Souvent présenté comme le romancier préféré de
François Mitterrand - qu'il décrivait pourtant comme « un pauvre diable » dans sa correspondance avec
Paul Morand -,
Jacques Chardonne est l'un de ces auteurs maudits du XXème siècle dont l'oeuvre littéraire n'a pas connu la postérité qu'elle aurait pu escompter sans les prises de position répugnantes de son auteur en faveur du régime national-socialiste.
Si le lecteur accepter d'occulter ces éléments biographiques pour fixer son regard sur les écrits de Chardonne, il y découvrira une plume ciselée et riche, qui conte l'amour comme peu ont su le faire au cours du siècle des grandes guerres.
Claire, l'un des premiers romans de Chardonne, publié pour la première fois aux éditions Grasset en 1931, ne déroge pas à la règle.

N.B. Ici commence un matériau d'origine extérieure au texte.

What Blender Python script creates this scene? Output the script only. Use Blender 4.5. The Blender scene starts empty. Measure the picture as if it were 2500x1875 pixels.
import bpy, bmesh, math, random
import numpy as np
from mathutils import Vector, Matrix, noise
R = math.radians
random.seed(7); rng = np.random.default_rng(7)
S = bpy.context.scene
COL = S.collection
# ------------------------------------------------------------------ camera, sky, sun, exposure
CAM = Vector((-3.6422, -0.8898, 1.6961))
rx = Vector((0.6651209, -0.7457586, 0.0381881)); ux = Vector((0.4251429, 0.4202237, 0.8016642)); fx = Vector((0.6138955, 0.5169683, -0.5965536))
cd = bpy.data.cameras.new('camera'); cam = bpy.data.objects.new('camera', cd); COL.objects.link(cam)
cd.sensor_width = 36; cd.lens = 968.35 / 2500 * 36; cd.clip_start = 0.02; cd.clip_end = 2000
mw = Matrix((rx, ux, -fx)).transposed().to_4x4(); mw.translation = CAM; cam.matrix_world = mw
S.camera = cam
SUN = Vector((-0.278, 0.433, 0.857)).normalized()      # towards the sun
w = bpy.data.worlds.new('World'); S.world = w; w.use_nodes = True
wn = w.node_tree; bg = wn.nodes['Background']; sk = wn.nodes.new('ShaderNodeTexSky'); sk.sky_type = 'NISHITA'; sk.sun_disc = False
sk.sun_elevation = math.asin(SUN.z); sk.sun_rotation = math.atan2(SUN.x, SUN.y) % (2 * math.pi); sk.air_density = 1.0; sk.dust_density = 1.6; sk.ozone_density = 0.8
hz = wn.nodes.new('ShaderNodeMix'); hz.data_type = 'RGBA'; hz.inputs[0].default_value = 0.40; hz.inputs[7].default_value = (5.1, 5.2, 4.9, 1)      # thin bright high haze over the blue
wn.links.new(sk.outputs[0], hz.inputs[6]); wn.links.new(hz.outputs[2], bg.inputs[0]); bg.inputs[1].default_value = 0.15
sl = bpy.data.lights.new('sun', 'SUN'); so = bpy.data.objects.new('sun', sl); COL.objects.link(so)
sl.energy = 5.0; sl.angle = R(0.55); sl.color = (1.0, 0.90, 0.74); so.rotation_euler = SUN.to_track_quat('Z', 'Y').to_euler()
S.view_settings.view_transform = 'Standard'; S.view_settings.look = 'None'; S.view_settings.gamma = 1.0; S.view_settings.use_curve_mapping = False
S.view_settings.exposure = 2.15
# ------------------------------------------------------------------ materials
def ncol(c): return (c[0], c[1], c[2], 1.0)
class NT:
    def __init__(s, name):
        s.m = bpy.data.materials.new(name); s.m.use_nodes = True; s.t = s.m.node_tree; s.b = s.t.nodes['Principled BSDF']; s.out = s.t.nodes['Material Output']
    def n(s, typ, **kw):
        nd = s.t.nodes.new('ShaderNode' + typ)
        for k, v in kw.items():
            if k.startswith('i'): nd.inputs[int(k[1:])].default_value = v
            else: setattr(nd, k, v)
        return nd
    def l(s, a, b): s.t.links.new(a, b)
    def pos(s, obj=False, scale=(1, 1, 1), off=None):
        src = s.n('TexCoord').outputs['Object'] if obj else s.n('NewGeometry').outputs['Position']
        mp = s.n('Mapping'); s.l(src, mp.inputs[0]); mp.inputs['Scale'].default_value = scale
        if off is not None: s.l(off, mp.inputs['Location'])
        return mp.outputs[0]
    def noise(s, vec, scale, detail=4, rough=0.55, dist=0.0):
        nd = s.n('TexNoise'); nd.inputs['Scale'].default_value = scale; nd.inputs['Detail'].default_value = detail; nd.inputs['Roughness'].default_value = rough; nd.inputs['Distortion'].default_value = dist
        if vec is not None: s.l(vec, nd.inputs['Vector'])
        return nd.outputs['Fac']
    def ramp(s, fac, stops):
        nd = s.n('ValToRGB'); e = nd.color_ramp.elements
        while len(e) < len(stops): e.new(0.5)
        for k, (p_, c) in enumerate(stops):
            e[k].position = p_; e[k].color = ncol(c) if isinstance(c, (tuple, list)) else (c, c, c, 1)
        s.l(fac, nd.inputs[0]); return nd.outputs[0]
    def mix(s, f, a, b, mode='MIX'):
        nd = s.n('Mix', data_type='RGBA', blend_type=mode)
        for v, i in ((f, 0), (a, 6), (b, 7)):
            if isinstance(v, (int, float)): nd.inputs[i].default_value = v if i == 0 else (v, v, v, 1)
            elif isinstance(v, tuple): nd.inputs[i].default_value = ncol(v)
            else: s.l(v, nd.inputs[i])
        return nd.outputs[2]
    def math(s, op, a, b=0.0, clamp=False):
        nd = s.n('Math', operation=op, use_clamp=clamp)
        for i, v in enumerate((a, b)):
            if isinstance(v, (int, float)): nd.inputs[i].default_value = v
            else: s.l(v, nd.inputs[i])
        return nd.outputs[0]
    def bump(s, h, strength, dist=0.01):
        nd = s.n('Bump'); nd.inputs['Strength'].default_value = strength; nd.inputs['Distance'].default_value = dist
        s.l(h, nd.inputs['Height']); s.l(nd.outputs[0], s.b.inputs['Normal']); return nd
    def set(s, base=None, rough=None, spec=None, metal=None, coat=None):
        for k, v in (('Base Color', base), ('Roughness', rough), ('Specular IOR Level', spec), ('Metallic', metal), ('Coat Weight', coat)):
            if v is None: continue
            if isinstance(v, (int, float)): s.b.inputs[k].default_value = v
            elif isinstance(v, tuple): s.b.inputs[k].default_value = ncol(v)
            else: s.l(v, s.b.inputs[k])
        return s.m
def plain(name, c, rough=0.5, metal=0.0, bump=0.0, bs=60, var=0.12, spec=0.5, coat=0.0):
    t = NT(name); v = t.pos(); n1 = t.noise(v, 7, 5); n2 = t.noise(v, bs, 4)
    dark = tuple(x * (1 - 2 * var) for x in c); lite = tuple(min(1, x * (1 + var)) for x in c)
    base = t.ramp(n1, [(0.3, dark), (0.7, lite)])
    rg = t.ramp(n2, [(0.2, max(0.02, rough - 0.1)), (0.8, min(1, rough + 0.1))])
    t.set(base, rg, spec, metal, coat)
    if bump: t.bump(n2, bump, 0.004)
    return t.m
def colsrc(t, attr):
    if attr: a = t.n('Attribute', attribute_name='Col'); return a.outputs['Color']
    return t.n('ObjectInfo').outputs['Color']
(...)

Jean, un petit propriétaire d'une plantation sur l'île asiatique de Bornéo, va s'éprendre, à l'occasion d'un retour en métropole, de
Claire, une jeune femme timide et renfermée, vivant en marge du monde extérieur et qui passe la plus large partie de ses journées cloîtrée dans la demeure familiale de Charmont. Après leur première rencontre, Jean décide de mettre sa plantation en location et s'installe à Paris dans l'espoir de conquérir la jeune
Claire. le roman se focalise sur les prémisses et l'évolution de la relation entre les deux personnages jusqu'à son dénouement tragique et inévitable.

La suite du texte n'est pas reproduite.